CMO

How Domain is tapping into personalised mobile marketing

Australian real estate site talks through how it is bringing in retargeting capabilities to its mobile arsenal to drive personalisation of advertising for consumers whatever the device

Targeting prospective customers with personalised mobile advertising that’s scalable is becoming a reality at one of Australia’s leading real estate websites.

Domain is owned by the Fairfax Media Group and is a destination site for thousands of prospective home buyers, renters and sharers. With half of total traffic coming from mobile devices, the group has adopted a mobile-first strategy and is investing in a range of technology capabilities to drive mobile searchability, usability and conversion rates.

Marketing manager, Shahrooz Chowdhury, told CMO its main objective is to drive leads to real estate agents, making direct response a vital ingredient to success. To achieve this, Domain has utilised Criteo’s retargeting capabilities for the majority of its retargeting spend over the past year.

When Criteo’s mobile advertising solution became available in December, Domain began trialling it. The cookie-based solution allows advertisers to serve personalised, real-time ads on mobile Web browsers, and was officially released in April.

“The ability to serve a personalised advert to a prospective customer, coupled with the transparency of the cookie-based solution, drives our conversion rate and is one of the key tenets of our digital advertising strategy,” he said.

One major motivation for the Criteo technology investment was to see if Domain could get a more efficient CPA (cost per acquisition) result through mobile comparable to that achieved through the desktop site, Chowdbury explained. In addition, it was important to have personalised targeting capability for mobility at a scale that could meet the needs of Domain’s largest advertisers.

At the same time, like most modern marketers, the Domain team was experiencing challenges around de-duplication and attribution modelling, and has been working with Criteo on how to develop its wider marketing technology stack into an integrated platform. As a parallel project, Domain has been tagging all customer conversion points across channels, and is now migrating these to a centralised tag management platform.
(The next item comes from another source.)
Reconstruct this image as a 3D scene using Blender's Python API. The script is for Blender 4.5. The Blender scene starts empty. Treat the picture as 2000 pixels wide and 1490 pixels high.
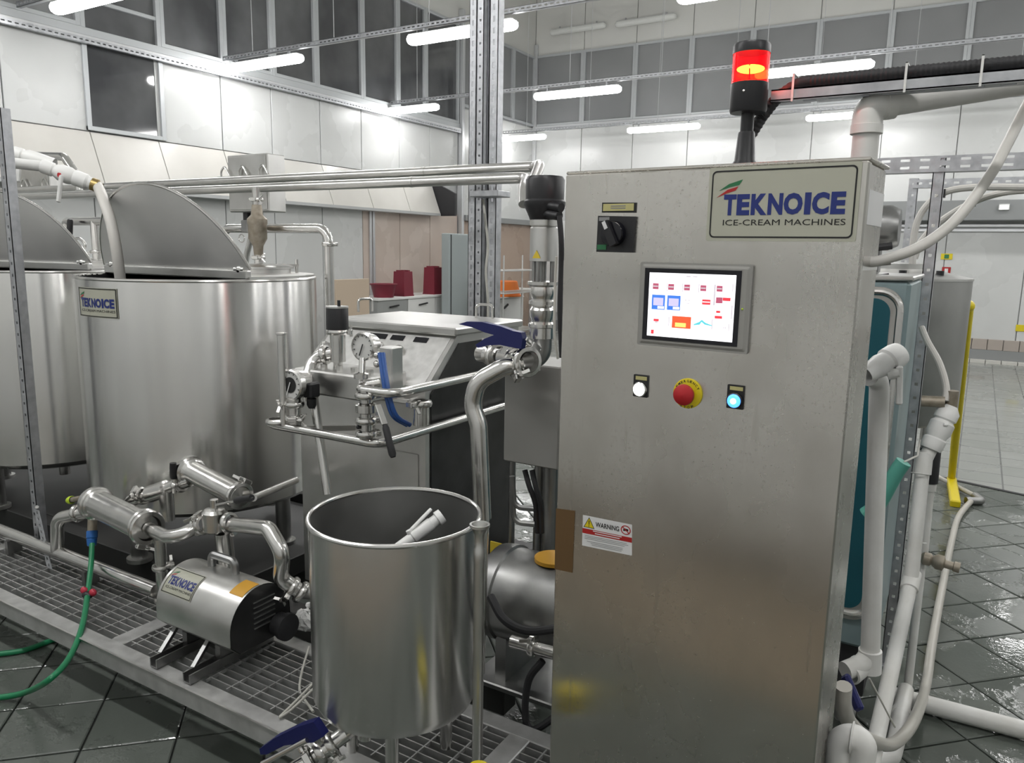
import bpy, math, random
from mathutils import Vector as V, Matrix
random.seed(7)
sc = bpy.context.scene
col = sc.collection
rad = math.radians
pi = math.pi

# ---------------------------------------------------------------- camera, world, exposure
EYE = 1.6
FPX = 1500.0
_y, _p, _r = rad(31), rad(9.7), rad(1.0)
FWD = V((-math.sin(_y)*math.cos(_p), math.cos(_y)*math.cos(_p), -math.sin(_p)))
_rt = V((math.cos(_y), math.sin(_y), 0)); _up = _rt.cross(FWD)
RGT = _rt*math.cos(_r) + _up*math.sin(_r)
UPV = _up*math.cos(_r) - _rt*math.sin(_r)
cd = bpy.data.cameras.new('camera'); cd.sensor_fit = 'HORIZONTAL'; cd.sensor_width = 36.0
cd.lens = FPX/2000*36.0; cd.clip_start = 0.05; cd.clip_end = 100
cam = bpy.data.objects.new('camera', cd); col.objects.link(cam)
cam.matrix_world = Matrix(((RGT.x, UPV.x, -FWD.x, 0), (RGT.y, UPV.y, -FWD.y, 0), (RGT.z, UPV.z, -FWD.z, EYE), (0, 0, 0, 1)))
sc.camera = cam
w = bpy.data.worlds.new('world'); sc.world = w; w.use_nodes = True
w.node_tree.nodes['Background'].inputs[0].default_value = (0.5, 0.55, 0.6, 1)
w.node_tree.nodes['Background'].inputs[1].default_value = 0.05
sc.view_settings.view_transform = 'Standard'
sc.view_settings.look = 'None'
sc.view_settings.exposure = 0.26
sc.view_settings.gamma = 1.0
sc.view_settings.use_curve_mapping = False
LAMP_POWER = 30.0
sc.cycles.max_bounces = 7
sc.cycles.diffuse_bounces = 3
sc.cycles.glossy_bounces = 4
sc.cycles.sample_clamp_indirect = 6.0
sc.cycles.caustics_reflective = False
sc.cycles.caustics_refractive = False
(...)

Chowdhury said live leads and retargeting those, as well as potential or lapsed users, have a “unique return” and Domain was keen to see how the skews apparent in the desktop environment compared to mobile.

“We saw CTRs [click through rates] and CPCs [cost per clicks] for iPad and Android were about the same, but for iPad the cost per acquisition was halved but twice as good,” Chowdhury continued. “That level of segmentation gives us confidence when we’re comparing mobile to what we see on search, display advertising or elsewhere.

“We also found CTRs are 40 per cent higher on mobile than desktop. That was a key concern for us because a lot of research out there shows that on mobile specifically, it’s very easy to trigger an annoyance level we’re not comfortable with from a brand safety perspective. This gives us proof that engagement is there.

“The other thing is inquiries through mobile, which we found to be as effective as desktop.”

Looking ahead, Chowdhury’s next priority is better re-engaging consumers through the Domain mobile app. He said Criteo has a new product currently in beta testing, which will allow the real estate site to achieve this, and hoped to launch these capabilities in the next two months.

Chowdhury pointed out Domain continues to develop tools to try and maintain its relevance through consumer value-added services such as finger search, taking and storing photos as consumers are participating in an open for inspection, inspection planners and shortlists.

“We are looking to take the same sort of approach with apps as we do with the desktop and mobile sites, but advertising with an ad to retrigger our app opening up – driving people into the long tail, niche parts of our site,” he said.

Chowdhury admitted personalisation on mobile can be a labour intensive task, involving a complicated mix of networking considerations such as GPS, Wi-FI, GSM and IP-level targeting, the challenges of time of day and week, specific DSPs, HTML5 compatibility and multiple ad exchanges.

“Criteo is managing that with very little bandwidth at our end, so we can focus more on the environment we are building up,” he said. “Our team is growing quickly and we’re trying to leverage as much third-party technology as we can to get visibility [of consumers].

“It’s important for us to have click tags assigned to every auction bid and prove the breakdown of segmentation during and after, and by looking at that path to purchase of the consumer. We look at mobile-only conversion points like click to call on our app, and ensure that’s consistent across our mobile and desktop sites. My team are gearing up to take a lot more of that work on.

“Criteo makes it easy to get runs on the board and proves the use case before we have all our ducks in a row.”